Is the ownership information as public? Possibly it is, but the implication that specific people are on a given flight seems NOT public information. Or maybe the problem here is that these ultra wealthy people are wealthy enough to one a couple of planes but not enough to own so many that it would be hard to tell if they are flying at all.
I don't know. To me this feels the equivalent of having paparazzo permanently on your tail. I know, it's just a ultrarich person, they don't need our defending. Just feels like like a overkill method of accountability to make a tail visible and available for all to see all the time
Aircraft are (in general) required to transmit ADS-B information in the clear over RF that contains information identifying the aircraft.
Aircraft registrations are public. You can go to the FAA[1] and look up who owns what airplane and what their address is. Some aircraft owners choose to obfuscate their ownership through shell companies or LLCs.

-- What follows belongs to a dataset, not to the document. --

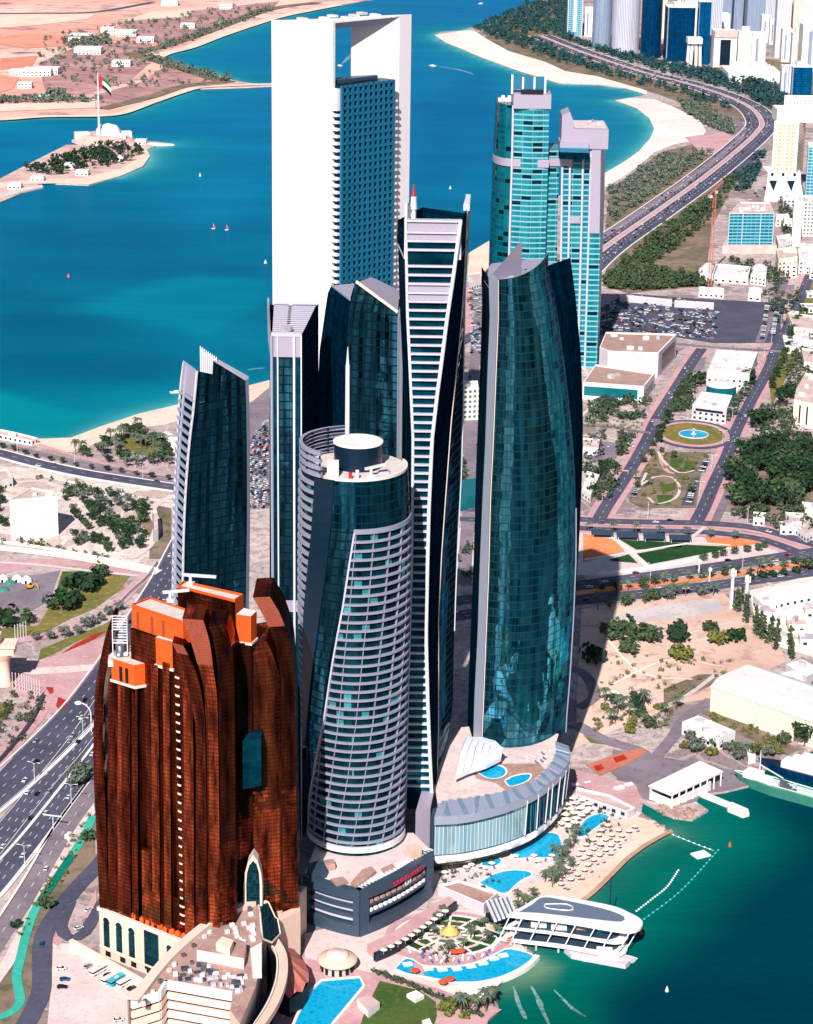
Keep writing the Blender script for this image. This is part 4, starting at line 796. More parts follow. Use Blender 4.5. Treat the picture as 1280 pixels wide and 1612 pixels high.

Passenger manifests are collected by the FAA for airlines and charter flights, but they are not made available to the public.
So you can know who owns the plane that's flying over your antenna, but not who's on it.
As far as I can tell the level of analysis being applied here is "Zuck is bad, therefore tracking his plane is good, therefore banning anyone who tracks his plane is bad."
The FAA mandates that the jet broadcast its location over ADS-B, mostly to avoid being hit by other jets.
There are fortunately many websites that aggregate data from honorable volunteers with ADS-B receivers. So much that it’s easy to determine Mark probably took a trip to Cabos in late September.
I suppose it’s not explicitly public that it’s mark’s jet, the FAA has it registered to A7P TRUST CO INC TRUSTEE in Cheyenne, Wyoming. Another quick Google will lead you to an article that talks about how Mark’s last house was sold by an LLC managed by A7P (real estate transactions and their parties are also public data in most US jurisdictions). It’s not as if these accounts were revealing deep secrets, that were otherwise undiscoverable.
I guess now he knows how the rest of us feel about be tracked?